Leave the pictures out and retype the lines from the beginning through the line with "B = to_bezier([s, mid, e], 4);", both ends included.

* Start Recorded data *

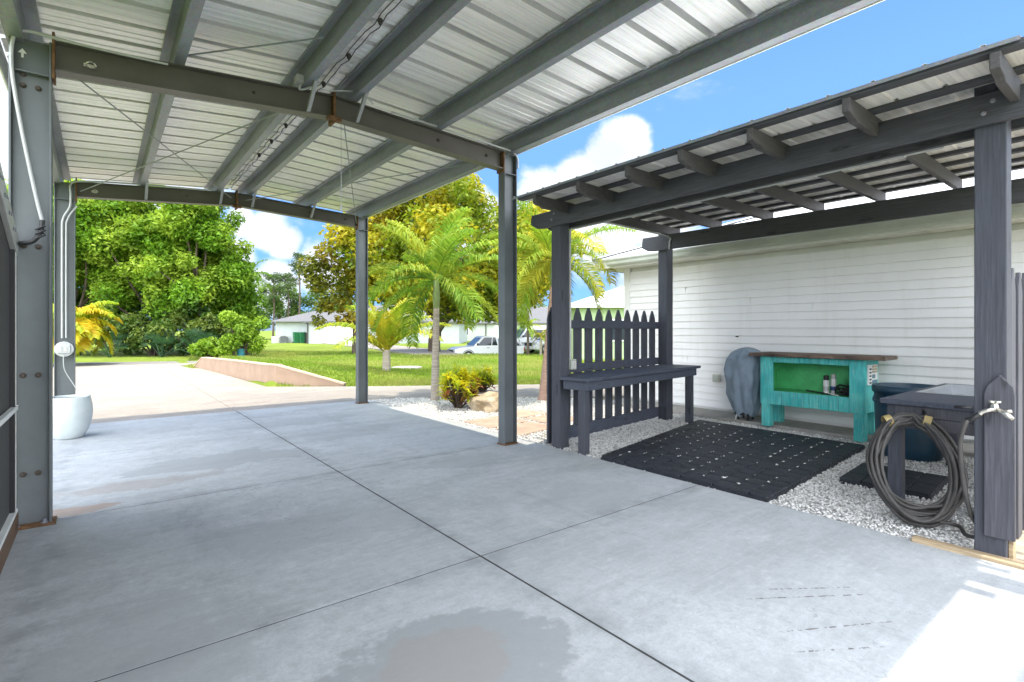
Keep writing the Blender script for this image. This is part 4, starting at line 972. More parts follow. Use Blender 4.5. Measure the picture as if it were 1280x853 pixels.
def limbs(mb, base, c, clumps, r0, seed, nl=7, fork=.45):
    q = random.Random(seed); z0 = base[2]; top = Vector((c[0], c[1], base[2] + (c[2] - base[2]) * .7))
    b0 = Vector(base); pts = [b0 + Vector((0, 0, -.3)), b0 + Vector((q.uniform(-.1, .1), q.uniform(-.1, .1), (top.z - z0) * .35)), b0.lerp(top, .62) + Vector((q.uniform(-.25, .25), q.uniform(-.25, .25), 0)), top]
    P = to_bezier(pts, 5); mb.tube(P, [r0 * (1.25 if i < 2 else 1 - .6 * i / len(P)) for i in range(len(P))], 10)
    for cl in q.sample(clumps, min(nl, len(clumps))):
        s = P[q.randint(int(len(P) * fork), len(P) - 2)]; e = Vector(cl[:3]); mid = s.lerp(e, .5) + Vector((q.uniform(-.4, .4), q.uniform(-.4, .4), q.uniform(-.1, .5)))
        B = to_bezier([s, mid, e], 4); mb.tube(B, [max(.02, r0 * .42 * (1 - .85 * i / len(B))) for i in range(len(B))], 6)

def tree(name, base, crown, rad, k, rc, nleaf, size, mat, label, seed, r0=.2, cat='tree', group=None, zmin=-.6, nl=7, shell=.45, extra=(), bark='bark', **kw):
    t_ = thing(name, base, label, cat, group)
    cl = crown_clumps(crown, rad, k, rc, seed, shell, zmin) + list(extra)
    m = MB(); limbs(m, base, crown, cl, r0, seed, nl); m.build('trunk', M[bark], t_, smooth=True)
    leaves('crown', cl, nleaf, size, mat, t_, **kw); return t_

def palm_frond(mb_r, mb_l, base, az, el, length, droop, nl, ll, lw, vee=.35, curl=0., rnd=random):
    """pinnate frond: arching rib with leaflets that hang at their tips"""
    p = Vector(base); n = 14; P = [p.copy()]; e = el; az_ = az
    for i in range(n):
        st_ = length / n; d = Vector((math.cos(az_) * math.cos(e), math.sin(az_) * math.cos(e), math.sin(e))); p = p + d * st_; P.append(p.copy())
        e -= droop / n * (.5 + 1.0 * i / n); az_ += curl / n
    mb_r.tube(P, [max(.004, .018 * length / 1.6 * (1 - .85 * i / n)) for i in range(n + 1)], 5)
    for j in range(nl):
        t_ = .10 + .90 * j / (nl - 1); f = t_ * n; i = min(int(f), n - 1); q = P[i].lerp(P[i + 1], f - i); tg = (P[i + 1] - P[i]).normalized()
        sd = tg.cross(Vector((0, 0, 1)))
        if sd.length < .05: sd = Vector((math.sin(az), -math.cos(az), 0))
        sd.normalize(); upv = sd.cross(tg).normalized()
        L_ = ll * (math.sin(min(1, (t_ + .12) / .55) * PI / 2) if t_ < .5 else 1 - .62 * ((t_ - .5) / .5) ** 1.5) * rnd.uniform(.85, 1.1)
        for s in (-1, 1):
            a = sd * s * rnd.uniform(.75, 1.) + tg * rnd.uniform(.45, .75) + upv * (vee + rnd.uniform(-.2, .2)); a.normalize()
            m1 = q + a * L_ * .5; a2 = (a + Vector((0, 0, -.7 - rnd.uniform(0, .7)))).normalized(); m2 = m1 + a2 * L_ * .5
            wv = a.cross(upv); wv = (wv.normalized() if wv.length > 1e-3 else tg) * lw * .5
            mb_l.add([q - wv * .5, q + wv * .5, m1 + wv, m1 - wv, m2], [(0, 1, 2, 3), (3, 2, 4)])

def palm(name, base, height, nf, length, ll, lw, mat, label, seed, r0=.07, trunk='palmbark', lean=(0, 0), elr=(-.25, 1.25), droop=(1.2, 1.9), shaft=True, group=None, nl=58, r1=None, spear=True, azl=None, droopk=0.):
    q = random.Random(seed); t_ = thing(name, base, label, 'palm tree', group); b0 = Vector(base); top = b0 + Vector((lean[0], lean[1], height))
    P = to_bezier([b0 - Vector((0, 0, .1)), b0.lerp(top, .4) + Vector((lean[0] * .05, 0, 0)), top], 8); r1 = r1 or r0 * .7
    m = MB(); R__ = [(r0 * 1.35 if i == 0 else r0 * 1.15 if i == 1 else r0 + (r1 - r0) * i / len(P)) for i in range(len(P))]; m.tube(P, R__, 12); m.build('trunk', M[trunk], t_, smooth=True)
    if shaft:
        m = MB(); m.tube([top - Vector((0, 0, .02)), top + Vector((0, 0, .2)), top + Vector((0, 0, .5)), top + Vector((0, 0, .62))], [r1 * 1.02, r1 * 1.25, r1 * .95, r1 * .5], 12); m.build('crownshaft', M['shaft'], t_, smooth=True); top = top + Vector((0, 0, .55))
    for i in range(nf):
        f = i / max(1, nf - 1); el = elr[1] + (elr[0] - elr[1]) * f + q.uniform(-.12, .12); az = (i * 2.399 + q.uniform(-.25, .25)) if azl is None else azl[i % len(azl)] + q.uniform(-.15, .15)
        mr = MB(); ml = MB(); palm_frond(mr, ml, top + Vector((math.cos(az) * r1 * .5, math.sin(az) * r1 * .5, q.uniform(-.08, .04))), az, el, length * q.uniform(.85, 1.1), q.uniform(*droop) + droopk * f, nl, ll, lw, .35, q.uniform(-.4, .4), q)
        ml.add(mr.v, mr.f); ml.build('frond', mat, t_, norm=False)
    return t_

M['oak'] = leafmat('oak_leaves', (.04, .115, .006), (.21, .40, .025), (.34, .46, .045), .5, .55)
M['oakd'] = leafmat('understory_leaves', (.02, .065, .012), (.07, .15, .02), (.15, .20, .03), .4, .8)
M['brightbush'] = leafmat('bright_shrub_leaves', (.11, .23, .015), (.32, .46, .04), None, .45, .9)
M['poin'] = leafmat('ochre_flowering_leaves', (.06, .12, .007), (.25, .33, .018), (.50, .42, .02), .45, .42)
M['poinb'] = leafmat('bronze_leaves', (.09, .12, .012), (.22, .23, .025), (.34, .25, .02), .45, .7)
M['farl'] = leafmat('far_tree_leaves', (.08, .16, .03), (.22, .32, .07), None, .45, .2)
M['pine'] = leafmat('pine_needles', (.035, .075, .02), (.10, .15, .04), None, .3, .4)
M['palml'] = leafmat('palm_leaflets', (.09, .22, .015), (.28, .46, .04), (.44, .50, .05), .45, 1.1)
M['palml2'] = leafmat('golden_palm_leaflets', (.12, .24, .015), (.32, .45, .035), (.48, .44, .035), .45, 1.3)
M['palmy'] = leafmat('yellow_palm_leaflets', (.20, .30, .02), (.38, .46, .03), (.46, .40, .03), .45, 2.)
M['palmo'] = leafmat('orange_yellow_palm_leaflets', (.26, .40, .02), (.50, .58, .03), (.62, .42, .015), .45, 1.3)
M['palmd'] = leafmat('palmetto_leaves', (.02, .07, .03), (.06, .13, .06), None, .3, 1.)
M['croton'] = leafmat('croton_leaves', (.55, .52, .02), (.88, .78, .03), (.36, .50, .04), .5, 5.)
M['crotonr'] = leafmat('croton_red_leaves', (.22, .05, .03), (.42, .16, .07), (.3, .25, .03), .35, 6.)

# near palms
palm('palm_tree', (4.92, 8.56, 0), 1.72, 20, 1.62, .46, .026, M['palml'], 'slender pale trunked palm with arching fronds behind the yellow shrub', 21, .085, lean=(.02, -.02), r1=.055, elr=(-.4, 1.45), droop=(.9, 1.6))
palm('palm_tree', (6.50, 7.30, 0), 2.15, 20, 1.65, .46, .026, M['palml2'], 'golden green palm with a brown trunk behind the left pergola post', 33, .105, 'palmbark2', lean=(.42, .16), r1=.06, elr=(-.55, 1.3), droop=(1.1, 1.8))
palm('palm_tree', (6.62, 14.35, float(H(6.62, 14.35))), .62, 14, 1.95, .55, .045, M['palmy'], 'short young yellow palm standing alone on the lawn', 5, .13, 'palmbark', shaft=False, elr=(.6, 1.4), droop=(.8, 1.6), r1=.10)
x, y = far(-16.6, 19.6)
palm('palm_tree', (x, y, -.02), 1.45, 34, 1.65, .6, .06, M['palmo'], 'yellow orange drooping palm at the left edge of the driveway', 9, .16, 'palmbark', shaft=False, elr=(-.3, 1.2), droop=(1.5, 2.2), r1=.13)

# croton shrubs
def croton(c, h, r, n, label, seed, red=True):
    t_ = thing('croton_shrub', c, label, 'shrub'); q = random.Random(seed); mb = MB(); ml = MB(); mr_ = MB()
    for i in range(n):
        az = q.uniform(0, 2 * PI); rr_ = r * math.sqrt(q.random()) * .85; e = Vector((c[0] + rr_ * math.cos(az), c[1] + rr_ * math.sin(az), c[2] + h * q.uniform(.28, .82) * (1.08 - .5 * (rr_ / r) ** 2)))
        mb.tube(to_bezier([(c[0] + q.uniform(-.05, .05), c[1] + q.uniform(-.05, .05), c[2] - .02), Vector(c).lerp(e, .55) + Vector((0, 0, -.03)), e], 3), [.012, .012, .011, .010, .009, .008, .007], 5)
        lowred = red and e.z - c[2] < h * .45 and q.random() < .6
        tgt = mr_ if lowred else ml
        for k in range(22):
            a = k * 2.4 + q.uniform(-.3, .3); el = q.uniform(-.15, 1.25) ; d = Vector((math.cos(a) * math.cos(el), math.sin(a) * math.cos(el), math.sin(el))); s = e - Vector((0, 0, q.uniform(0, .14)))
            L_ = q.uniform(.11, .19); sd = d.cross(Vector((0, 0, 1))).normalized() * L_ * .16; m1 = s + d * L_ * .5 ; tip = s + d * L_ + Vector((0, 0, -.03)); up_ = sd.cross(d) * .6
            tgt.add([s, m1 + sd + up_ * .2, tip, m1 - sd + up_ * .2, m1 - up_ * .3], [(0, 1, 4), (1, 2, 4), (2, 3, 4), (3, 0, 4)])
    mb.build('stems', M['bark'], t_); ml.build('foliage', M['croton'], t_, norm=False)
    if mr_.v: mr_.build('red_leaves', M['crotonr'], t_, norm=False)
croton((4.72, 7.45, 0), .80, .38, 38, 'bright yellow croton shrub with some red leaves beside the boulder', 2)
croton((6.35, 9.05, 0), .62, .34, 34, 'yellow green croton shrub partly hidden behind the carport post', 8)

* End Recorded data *

▶ [Final result]
Keep writing the Blender script for this image. This is part 4, starting at line 972. More parts follow. Use Blender 4.5. Measure the picture as if it were 1280x853 pixels.
def limbs(mb, base, c, clumps, r0, seed, nl=7, fork=.45):
    q = random.Random(seed); z0 = base[2]; top = Vector((c[0], c[1], base[2] + (c[2] - base[2]) * .7))
    b0 = Vector(base); pts = [b0 + Vector((0, 0, -.3)), b0 + Vector((q.uniform(-.1, .1), q.uniform(-.1, .1), (top.z - z0) * .35)), b0.lerp(top, .62) + Vector((q.uniform(-.25, .25), q.uniform(-.25, .25), 0)), top]
    P = to_bezier(pts, 5); mb.tube(P, [r0 * (1.25 if i < 2 else 1 - .6 * i / len(P)) for i in range(len(P))], 10)
    for cl in q.sample(clumps, min(nl, len(clumps))):
        s = P[q.randint(int(len(P) * fork), len(P) - 2)]; e = Vector(cl[:3]); mid = s.lerp(e, .5) + Vector((q.uniform(-.4, .4), q.uniform(-.4, .4), q.uniform(-.1, .5)))
        B = to_bezier([s, mid, e], 4); mb.tube(B, [max(.02, r0 * .42 * (1 - .85 * i / len(B))) for i in range(len(B))], 6)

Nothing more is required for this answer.